As MMA joins the other big insurers backing with the aggregator model this year, is there any way to lessen the pain for brokers?

Here we go again.

MMA, backed by wealthy French parent Covea, plans to launch an aggregator with £20m marketing backing.

Yes, it makes good business sense, as Swinton, Provident and MMA can gobble up market share on their own aggregator, while also attaining all sorts of valuable information about how the model works.

But it will be disappointing that a broker-only insurer group is effectively sleeping with what many brokers view as the enemy.

That means that Aviva, Zurich (both of whom are returning to price comparison sites) and MMA Group are all this year stepping up their commitments to the aggregator model.

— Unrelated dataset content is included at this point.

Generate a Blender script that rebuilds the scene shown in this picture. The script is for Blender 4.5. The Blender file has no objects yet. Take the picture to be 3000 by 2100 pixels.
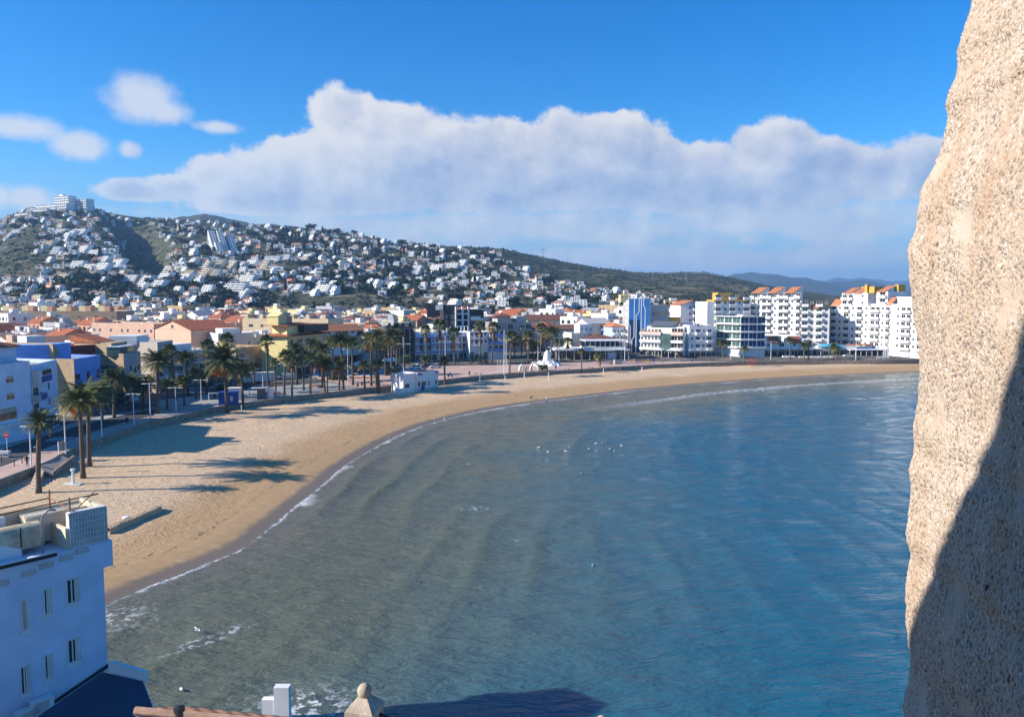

More market share will slip away from brokers, many of whom lost volume in personal lines motor to last year’s huge rate rises.

A soothing balm to brokers’ wounds would be the introduction of ‘best pricing’, the concept of narrowing the price difference between broker and direct as much as possible.

Aviva successfully introduced this strategy last year. Another insurer joining in would be warmly welcomed.

Zurich consolidation talk

There are more rumours of insurance consolidation, this time in the form of talk of Zurich offering £17.2bn to buy Aviva.

It’s a long shot, as Zurich, which is in the middle of its Solvency II preparations, would probably need a rights issue to generate the cash.

But what it does show is that there is expectation in the City of consolidation at some point in the UK insurance market.

Once Solvency II is out the way in a year or so, expect to see more talk of insurance takeovers.

Insurance consolidation has been a long time coming.